According to the "Koyo Gunkan" (record of the military exploits of the Takeda family) compiled in the Edo period, Nobutora was rude and arrogant. Some of his bad behaviors have been told that he often killed his vassals with a sword who remonstrated with him, or cutting a pregnant woman's belly while alive. It is also said that Nobutora punished many of his senior vassals, including Torasuke NAITO, Torasada BABA, Torakiyo YAMAGATA and Toratoyo KUDO, on the impulse of a moment (Nobutora's son Shingen revived many of these family names once extinguished by Nobutora; Masatoyo NAITO for the Naito clan, Nobuharu BABA for the Baba clan, and Masakage YAMAGATA for the Yamagata clan). Although killing powerful relatives and vassals happened generally when daimyo in the Sengoku period tried to centralized the power; however, unlike the cases of Nobunaga ODA or Hideyoshi TOYOTOMI, Nobutora failed to comb out his vassals and that is why Nobutora is regarded negatively. Cutting a pregnant woman's belly while alive' was a typical tyrant legend commonly known among the intelligentsia of the era, which was even described in ancient Chinese history books; therefore, we are unable to confirm their credibility.

Nobutora governed Kai Province and established a strongly centralized system by shifting the Takeda clan from being a shugo daimyo to sengoku daimyo. The coups raised by Harunobu (Shingen) to expel Nobutora was led by the people in the Province who were against the centralized system. The Takeda clan was like a leader of a federation consisting of the people in the Province, which is evidenced by the fact that even during the period of Shingen, they continued to use the council system.
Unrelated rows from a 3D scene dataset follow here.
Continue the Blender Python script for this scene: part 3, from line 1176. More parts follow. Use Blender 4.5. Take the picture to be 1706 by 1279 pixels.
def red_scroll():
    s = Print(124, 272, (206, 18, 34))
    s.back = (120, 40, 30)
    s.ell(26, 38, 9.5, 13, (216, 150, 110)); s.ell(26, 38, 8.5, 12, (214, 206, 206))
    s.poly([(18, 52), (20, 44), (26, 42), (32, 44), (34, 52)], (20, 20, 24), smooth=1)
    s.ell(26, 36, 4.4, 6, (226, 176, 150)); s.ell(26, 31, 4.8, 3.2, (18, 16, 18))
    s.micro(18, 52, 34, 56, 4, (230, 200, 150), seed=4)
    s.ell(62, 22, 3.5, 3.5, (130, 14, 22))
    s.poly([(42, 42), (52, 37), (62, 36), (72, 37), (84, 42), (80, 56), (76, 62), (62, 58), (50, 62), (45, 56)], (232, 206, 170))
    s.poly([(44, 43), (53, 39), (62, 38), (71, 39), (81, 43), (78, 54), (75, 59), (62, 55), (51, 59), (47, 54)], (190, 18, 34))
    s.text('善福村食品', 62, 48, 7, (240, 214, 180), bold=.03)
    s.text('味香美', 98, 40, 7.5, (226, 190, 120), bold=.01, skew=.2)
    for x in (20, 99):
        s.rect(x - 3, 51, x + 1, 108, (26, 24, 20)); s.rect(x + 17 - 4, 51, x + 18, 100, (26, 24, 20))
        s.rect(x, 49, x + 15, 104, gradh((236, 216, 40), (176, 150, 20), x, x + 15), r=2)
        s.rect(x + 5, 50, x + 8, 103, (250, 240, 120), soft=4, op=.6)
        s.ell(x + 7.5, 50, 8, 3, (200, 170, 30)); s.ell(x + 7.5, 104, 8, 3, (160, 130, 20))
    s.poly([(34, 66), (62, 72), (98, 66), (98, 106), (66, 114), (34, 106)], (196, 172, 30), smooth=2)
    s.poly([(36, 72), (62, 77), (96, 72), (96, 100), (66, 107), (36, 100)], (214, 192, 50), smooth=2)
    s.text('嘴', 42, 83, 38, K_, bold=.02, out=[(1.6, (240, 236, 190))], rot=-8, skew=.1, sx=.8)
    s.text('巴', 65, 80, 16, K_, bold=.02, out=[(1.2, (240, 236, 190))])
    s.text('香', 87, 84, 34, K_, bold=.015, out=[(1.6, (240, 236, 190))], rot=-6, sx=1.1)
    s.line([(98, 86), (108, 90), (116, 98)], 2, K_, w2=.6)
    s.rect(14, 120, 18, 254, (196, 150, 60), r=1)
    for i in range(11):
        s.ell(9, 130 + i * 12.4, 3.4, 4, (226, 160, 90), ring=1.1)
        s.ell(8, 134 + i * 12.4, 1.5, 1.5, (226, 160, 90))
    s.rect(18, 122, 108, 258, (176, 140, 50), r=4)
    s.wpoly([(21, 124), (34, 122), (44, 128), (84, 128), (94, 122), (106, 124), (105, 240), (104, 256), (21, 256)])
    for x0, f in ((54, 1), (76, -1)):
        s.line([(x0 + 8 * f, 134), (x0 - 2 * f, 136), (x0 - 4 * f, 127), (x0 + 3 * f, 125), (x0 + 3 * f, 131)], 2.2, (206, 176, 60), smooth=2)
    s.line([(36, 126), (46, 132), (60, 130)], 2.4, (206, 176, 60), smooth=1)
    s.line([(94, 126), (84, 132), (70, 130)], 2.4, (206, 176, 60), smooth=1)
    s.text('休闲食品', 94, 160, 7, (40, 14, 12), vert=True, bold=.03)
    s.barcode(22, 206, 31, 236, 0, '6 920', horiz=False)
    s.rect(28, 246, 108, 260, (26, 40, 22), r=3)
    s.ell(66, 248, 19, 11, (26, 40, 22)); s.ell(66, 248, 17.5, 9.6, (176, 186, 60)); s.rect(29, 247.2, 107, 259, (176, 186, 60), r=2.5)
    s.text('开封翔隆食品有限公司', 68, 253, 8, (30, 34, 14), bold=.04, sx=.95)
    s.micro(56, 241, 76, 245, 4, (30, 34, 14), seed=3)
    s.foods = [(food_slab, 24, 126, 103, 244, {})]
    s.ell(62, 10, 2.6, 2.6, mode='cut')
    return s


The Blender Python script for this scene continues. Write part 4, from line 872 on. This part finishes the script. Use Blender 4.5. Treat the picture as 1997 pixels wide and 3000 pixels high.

Nobutora invited capable ronin shu (masterless samurais) from various districts and they became samurai in command of a troop of foot soldiers (so called five wise retainers of Takeda, including Obata, Tada and Haramino). Also, busho (commanding officer) such as Toratsuna KASUGA (later known as Masanobu KOSAKA) and Kyoraishi Minbu (later known as Nobuharu BABA) who supported the Takeda clan in later days were selected and promoted by Nobutora.

Nobutora took an aggressive diplomatic policy; he welcomed the daughter of a court noble Kinyori SANJO as the wife of his heir Harunobu (Shingen), and promoted a marriage policy and made alliance with the Imagawa clan who had power over the neighboring district. This marriage made Harunobu and Kennyo HONGANJI brothers-in-law (Kennyo's wife was the younger sister of Sanjo), which later affected the diplomatic policy of the Takeda clan.

A portrait of Nobutora painted by his son Nobukado TAKEDA still exists, suggesting Nobutora's appearance which was regarded quaint. It is thought that Nobutora had good relationships with his sons other than Harunobu.

Nobutora possessed a noted sword 'Soza samonji,' which was handed down to Yoshimoto IMAGAWA. It was again handed down to Nobunaga ODA after the Battle of Okehazama, but was burnt during the Honnoji Incident. Later Hideyoshi TOYOTOMI collected the sword from the fire-devastated area, and handed down from Hideyori TOYOTOMI to Ieyasu TOKUGAWA, and to the present.